Film (2014)
Directed by Nadav Schirman
Based on the memoir Son of Hamas (2010) by Mosab Hassan Yousef
With Mosab Hassan Yousef, Gonen Ben Itzhak
The new documentary, The Green Prince, is a moving account of the relationship between an operative in the Israeli Secret Service (the Shin Bet) and Mosab Hassan Yousef, the so-called Green Prince, the son of one of the seven original founders of Hamas.
As a young Palestinian bent on revenge against the Israelis, Mosab was arrested and jailed by the Israelis. Unexpectedly, an agent of the Shin Bet approached him, asking him to become an Israeli informer. At first, Mosab thought that the agent, Gonen ben Yitzhak, then working under the name Captain Loai, was crazy.
But, as Gonen put it in this suspenseful and stirring documentary, “recruiting is an art.”
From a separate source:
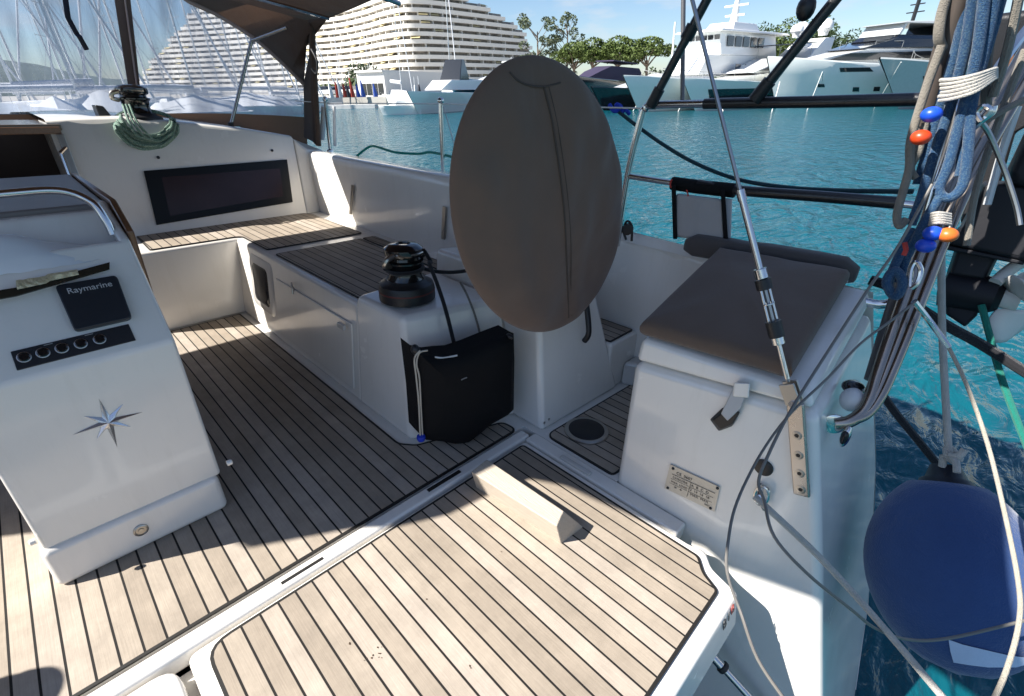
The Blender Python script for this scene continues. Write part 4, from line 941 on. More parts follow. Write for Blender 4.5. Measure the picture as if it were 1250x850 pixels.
for k in range(3):
    a = k * 2 * math.pi / 3 + .5; rd = sidev * math.cos(a) + upq * math.sin(a); tn = axd.cross(rd)
    rows = []
    for i in range(9):
        s_ = i / 8; w_ = .055 * math.sin(math.pi * (.25 + .62 * s_)) * 1.25; c = hubc + axd * .03 + rd * (.03 + .115 * s_); pit = 1.0 - .5 * s_
        dirw = (tn * math.cos(pit) + axd * math.sin(pit))
        rows.append([c - dirw * w_, c - dirw * w_ * .4 + axd * .006, c + dirw * w_ * .4 + axd * .006, c + dirw * w_])
    mb = MB(); mb.grid(rows); bl = mb.build('blade', PROPM, t); md = bl.modifiers.new('t', 'SOLIDIFY'); md.thickness = .006
mb = MB(); mb.tube([e3(1215, 345, -.05), e3(1232, 330, -.02), e3(1262, 310, .0)], .018, 10, sm=4); mb.build('exhaust_elbow', PROPM, t)
# dark gear above the engine: bracket, rolled mat, carrier
t = thing('engine_bracket', 'black plastic bracket and pad holding the outboard on the rail', 'bracket')
slab_px([(1176, 118), (1226, 96), (1262, 84), (1262, 150), (1240, 162), (1214, 250), (1180, 282), (1172, 270), (1200, 190), (1178, 160)], .10, .18, 'bracket_plate', BLACK, .008, parent=t)
slab_px([(1196, 20), (1270, 10), (1270, 100), (1215, 100), (1190, 60)], .20, .32, 'carry_pad', BLACK, .02, parent=t)
t = thing('rolled_slat_mat', 'bundle of reddish brown wooden slats strapped behind the ropes, top right', 'slat bundle')
for k in range(6):
    a, b = e3(1228 + 6 * k, 66 + k * 1, .16 + .01 * k), e3(1216 + 7 * k, 112 + k * 3, .14 + .01 * k); mb = MB(); mb.tube([a, b], .010, 8); mb.build('slat', WOODV, t)
# ---- stainless ladder tubes at the quarter
t = thing('folded_ladder', 'folded ladder of parallel polished steel tubes rising from the quarter behind the backstay', 'ladder')
p0 = aP(1022, 516, (0, 1, -.285), (1.3, .135, .58)); 
for k, (ox, r_) in enumerate(((0, .0165), (13, .0125), (24, .0125))):
    path = [aD(1020 + ox * .15, 517 - ox * .1, 1.60), aD(1036 + ox * .3, 515 - ox * .1, 1.60), aD(1052 + ox * .35, 504, 1.61), aD(1063 + ox * .5, 484, 1.62), aD(1072 + ox * .7, 455, 1.64), aD(1098 + ox * .9, 380, 1.69), aD(1131 + ox, 290, 1.76), aD(1170 + ox, 205, 1.86), aD(1212 + ox, 130, 1.97), aD(1250 + ox, 65, 2.08), aD(1285 + ox, 5, 2.2)]
    mb = MB(); mb.tube(path, r_, 14, sm=6); mb.build('ladder_tube', simple('aged_steel_%d' % k, (.34, .30, .26), .24, 1.0, .3), t)
mb = MB(); mb.lathe([(.030, 0), (.030, .005), (.020, .009)], aD(1018, 517, 1.61), axis=(-.9, -.4, 0), seg=24); mb.build('flange', STEEL, t)
mb = MB(); mb.tube([aD(1068, 465, 1.66), aD(1092, 385, 1.72), aD(1110, 330, 1.78)], .026, 14); mb.build('dark_tube', simple('grey_pole', (.10, .095, .09), .4, .3), t)
mb = MB(); mb.ball(aD(1040, 488, 1.64), (.03, .03, .035), 16, 10); mb.build('white_cap', simple('cap_white', (.6, .6, .6), .4), t)
mb = MB(); mb.ball(aD(1042, 473, 1.66), (.032, .03, .018), 16, 10); mb.build('black_cap', BLACKG, t)
t = thing('stern_light', 'small chrome oval light set into the hull corner under the ladder flange', 'light')
mb = MB(); mb.ball(aD(1032, 533, 1.60), (.018, .012, .034), 18, 12); mb.build('light_rim', STEEL, t); mb = MB(); mb.ball(aD(1031, 534, 1.592), (.012, .010, .024), 16, 10); mb.build('lens', DKGLASS, t)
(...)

However, as Gonen ruefully adds, the day of his first encounter with Mosab was also the day that spelled the eventual end of his career with the Shin Bet.
Jailed in Megiddo Prison in Israel, Mosab recoiled at the horrible tortures Hamas’s prisoner “court” inflicted internally on fellow Palestinian prisoners they suspected of complicity with the Israelis. His despair was compounded when he was brutally raped by a trusted friend of his family. A deep isolation and detachment set in, and Mosab agreed to work with the Shin Bet.
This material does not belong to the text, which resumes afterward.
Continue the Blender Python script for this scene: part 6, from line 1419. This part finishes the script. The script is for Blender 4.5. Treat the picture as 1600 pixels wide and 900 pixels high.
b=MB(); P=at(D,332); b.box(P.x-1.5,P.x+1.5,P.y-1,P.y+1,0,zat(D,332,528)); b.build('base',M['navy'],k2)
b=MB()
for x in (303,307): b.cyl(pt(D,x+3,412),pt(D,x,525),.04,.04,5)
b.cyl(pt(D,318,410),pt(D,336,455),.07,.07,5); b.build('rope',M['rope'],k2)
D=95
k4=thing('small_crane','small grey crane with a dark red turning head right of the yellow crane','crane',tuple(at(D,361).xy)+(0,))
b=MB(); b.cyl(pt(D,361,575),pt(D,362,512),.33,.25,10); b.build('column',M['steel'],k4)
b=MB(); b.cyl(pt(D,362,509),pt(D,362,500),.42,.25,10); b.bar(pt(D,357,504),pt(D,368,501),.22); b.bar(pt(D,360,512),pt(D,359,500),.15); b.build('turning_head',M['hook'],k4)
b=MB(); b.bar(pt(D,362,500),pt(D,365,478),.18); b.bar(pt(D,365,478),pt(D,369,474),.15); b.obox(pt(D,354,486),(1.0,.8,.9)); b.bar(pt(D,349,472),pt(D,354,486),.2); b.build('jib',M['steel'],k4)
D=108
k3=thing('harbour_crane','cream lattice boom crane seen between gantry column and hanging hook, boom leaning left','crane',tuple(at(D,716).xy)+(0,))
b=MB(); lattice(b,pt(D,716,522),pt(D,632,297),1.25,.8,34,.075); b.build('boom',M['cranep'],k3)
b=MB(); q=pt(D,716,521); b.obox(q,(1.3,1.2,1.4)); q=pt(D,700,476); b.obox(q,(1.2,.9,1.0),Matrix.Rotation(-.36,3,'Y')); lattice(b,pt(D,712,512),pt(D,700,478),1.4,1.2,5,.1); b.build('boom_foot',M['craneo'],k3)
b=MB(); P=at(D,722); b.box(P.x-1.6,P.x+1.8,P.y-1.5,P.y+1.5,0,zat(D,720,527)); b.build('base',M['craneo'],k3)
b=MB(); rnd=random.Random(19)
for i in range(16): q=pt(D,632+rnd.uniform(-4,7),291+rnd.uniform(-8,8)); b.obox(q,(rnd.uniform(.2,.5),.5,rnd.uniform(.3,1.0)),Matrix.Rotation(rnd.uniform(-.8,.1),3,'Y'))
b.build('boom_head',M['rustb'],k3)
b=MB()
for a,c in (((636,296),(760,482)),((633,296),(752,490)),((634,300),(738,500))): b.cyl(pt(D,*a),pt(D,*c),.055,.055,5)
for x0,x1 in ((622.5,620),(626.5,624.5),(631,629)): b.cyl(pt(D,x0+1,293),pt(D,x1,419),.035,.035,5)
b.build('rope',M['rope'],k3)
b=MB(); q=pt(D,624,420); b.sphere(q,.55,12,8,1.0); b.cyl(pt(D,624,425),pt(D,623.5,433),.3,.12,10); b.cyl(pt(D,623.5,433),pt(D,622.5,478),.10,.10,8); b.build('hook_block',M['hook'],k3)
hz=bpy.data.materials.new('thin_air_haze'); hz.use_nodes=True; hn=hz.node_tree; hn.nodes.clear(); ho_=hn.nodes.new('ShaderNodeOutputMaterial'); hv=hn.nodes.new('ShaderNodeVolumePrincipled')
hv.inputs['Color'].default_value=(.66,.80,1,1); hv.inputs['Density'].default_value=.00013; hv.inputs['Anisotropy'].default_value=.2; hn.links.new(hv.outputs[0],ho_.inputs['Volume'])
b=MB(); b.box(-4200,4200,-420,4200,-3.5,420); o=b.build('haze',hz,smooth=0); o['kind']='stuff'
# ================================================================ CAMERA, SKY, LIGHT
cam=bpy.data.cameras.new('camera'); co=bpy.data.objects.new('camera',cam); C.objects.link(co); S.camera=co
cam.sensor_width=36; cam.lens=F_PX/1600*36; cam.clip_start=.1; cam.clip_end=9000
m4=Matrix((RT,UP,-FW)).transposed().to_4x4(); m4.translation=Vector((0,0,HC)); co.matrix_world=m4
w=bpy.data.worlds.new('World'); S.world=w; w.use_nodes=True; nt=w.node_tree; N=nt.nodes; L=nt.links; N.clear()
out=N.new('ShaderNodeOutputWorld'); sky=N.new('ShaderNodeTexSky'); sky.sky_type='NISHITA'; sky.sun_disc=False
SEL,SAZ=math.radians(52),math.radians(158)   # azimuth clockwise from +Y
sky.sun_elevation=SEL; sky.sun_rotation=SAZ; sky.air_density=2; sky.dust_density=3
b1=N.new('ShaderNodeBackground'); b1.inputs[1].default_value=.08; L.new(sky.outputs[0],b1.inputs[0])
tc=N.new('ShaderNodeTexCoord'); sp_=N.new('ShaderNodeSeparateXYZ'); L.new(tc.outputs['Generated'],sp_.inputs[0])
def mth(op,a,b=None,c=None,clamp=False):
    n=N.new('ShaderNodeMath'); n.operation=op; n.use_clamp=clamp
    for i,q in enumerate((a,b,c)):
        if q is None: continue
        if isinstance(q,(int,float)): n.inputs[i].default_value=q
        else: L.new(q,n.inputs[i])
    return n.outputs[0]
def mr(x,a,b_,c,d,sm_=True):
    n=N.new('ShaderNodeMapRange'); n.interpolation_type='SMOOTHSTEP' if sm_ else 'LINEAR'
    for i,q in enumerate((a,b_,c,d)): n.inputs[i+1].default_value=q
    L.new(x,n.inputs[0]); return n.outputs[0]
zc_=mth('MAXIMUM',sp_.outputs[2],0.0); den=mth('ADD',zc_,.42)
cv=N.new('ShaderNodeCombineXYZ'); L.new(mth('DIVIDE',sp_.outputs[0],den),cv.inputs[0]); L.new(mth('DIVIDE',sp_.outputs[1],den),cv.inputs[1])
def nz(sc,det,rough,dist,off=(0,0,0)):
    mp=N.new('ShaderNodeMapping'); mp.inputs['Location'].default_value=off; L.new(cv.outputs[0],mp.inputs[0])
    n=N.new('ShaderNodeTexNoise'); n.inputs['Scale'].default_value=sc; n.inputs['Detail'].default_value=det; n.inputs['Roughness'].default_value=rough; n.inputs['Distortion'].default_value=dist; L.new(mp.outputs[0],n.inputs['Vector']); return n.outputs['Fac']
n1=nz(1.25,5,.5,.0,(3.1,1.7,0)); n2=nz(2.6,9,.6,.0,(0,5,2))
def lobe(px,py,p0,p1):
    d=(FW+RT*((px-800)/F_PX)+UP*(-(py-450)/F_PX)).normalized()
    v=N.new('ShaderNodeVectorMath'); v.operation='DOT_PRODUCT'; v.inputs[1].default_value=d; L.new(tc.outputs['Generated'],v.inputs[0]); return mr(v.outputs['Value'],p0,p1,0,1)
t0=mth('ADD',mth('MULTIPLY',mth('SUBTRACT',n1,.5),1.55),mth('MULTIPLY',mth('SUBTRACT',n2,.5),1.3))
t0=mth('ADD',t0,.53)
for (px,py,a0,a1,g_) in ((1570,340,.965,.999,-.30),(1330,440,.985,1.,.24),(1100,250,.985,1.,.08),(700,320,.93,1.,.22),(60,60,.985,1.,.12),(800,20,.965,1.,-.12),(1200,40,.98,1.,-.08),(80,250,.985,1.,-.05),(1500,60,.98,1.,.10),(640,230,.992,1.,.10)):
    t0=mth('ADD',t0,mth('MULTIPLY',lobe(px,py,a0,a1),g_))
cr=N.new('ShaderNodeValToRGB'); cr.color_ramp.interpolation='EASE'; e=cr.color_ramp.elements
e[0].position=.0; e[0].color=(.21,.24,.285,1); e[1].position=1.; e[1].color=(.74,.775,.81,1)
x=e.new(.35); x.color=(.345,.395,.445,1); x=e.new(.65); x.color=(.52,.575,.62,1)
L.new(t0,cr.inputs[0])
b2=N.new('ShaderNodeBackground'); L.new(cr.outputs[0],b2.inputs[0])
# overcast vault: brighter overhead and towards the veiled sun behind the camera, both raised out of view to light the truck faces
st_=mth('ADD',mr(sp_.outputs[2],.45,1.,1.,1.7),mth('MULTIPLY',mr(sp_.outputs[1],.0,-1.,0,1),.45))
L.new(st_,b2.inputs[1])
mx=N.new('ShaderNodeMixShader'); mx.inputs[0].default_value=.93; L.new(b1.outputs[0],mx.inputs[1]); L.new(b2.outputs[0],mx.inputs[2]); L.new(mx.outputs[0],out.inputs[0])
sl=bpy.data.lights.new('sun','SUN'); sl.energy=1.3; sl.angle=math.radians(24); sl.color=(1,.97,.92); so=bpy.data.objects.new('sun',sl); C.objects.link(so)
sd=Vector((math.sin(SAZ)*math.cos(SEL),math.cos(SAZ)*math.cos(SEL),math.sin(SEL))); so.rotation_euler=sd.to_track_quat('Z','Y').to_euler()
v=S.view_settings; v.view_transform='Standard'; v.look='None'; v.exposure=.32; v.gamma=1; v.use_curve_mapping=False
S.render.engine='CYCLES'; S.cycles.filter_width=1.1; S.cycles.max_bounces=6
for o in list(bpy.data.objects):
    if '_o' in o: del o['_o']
He recounted how gently Gonen handled him at first, encouraging him to finish his education and then gradually immerse himself in his father’s inner Hamas world.
Eventually, Mosab became known as The Green Prince because of his close association with Hamas’s central leadership.
Director Nadav Schirman used Mosab’s and Gonen’s testimonies to effectively interweave their parallel perspectives into a single, moving and coherent chronicle. The effect is powerful, cumulative and dramatic.
For years, Mosab delivered intelligence to Gonen, and, at times, Gonen was forced repeatedly, in collusion with Mosab, to stage attacks upon his home and to commit him to jail, in order to avoid suspicion by those in Hamas with whom he consorted.
After Yasser Arafat’s death in 2004 and Hamas’s victory in the Palestinian elections of 2006, Mosab was burnt out. After years of lying under extreme pressure, he felt he needed a break. Gonen saw that and, against Shin Bet protocol, found a hotel where Mosab could rest. Shortly afterwards, Gonen was dismissed from Shin Bet. Mosab was given a new handler he didn’t like. The relationship between the agency and its prized informer slowly crumbled.
On its own, Mosab’s account is astounding in its revelations, and heartbreaking in its portrayal of an earnestly independent man caught in the web of a tragic situation.
When paired with Gonen’s story, a dramatic account of an enduring relationship emerges. This moving and important film conveys how two daring, independent men from radically different backgrounds came together in an unexpected way.
Though an exciting thriller about espionage, the emotional focus of this riveting tale, somewhat surprisingly, is the bond transcending the intelligence itself that develops between these two men.
This ingeniously edited and directed narrative could well have stood on its own; a haunting soundtrack seemed intrusive and unnecessary. Likewise, dramatized scenes of gun smuggling and arrests are less effective than actual documentary footage of such scenes as a suicide bombing in Jerusalem, within which give a truer sense of the tragic immediacies of the conflict within the lives of these two courageously independent men intersected.